Originally, a top college prospect, Mark Herzlich missed the entire 2009 season at Boston College battle Ewing’s sarcoma.  He returned to put up adequate numbers in his 2010 senior year and (ironically enough) won the Rudy Award for courage, but still went undrafted upon entering the NFL.  The New York Giants ultimately signed him as a rookie free agent going into this season, and after surviving all the initial cuts, he continues to play for them today.

The true irony is that while each of these players offer even better sports stories than Rudy—i.e. overcoming equal or greater adversity with even more successful results—it is Rudy’s sack that ultimately makes him the more easily adaptable narrative.  What is the focus of Matthews’ or Herlich’s story?  What is their ending? Rudy’s football career may have been negligible at best, his triumph less monumental than others before or after him, but that single sack provided a bookend to his story from which the rest of his narrative could easily blossom.

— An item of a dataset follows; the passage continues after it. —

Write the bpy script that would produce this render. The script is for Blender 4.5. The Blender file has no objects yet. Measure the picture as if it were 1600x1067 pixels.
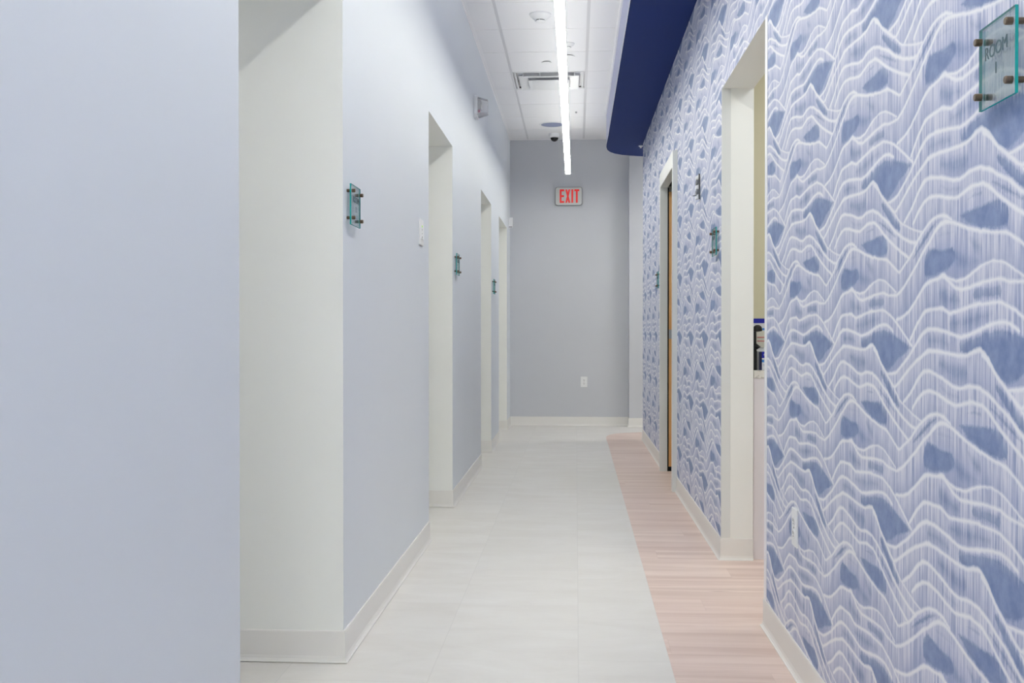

So how do we craft a narrative from a story that lacks such obvious inherent structure?  Whether you’re a writer trying to draw inspiration for your next screenplay or a journalist trying to find an angle for an upcoming game, the narrative of sports as a whole and the stories we draw from it all derive from that same defining element that works to shape any story of any genre: the element of perspective.